SAINT PETERSBURG: Russian police violently broke up a rally in Saint Petersburg as thousands took to the streets across Russia Saturday on President Vladimir Putin´s 65th birthday, urging him to quit power.
Heeding the call of jailed opposition leader Alexei Navalny to demand competitive elections, around 3,000 people rallied in Russia´s second city and Putin´s hometown while more than a thousand demonstrated in the centre of Moscow, AFP reporters said. Protests were held in 80 cities around the country.
More than 270 people were detained nationwide, according to OVD-Info, a group that monitors politically motivated arrests.
But while police in rainy Moscow showed restraint, allowing the crowd of mostly young protesters to march in the city centre in an apparent effort to avoid clashes on Putin´s birthday, the rally in Saint Petersburg ended in violence.
Activists chanted "Shame" as helmeted police threw some protesters into police vans, injuring several demonstrators and forcing some to run for cover, an AFP reporter and witnesses said.
Photographs from the scene showed a woman clutching her bleeding head after being detained by officers at the unauthorised protest.
Amnesty International called on Russian authorities to immediately release the protesters and investigate instances of violence.
"The Kremlin´s intent is clear - to choke the life out of the protest movement," said Denis Krivosheev, Amnesty´s deputy director for Europe and Central Asia.
"Peaceful protest is a right, and many people in Russia want to exercise that right.
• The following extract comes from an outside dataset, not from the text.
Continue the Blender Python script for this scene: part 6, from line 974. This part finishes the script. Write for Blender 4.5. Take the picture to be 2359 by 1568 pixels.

The Russian authorities must immediately begin to respect and protect the rights of these protesters, pure and simple," he said.
The protests -- called by Navalny after he was sent to jail for 20 days this week -- were markedly smaller than the rallies he mustered in March and June when tens of thousands took to the streets against corruption.
The number of people detained across Russia on Saturday is lower than the arrests during the rallies called by Navalny in March and June. Police detained more than 1,000 people in Moscow alone during the March demonstration.
In Moscow on Saturday, the crowd chanted "Happy birthday" and "Russia without Putin" and many held copies of the constitution and wave flags amid honks of support from passing cars.
Hundreds of police officers, some in riot gear and with dogs, were deployed to prevent people from going to Red Square.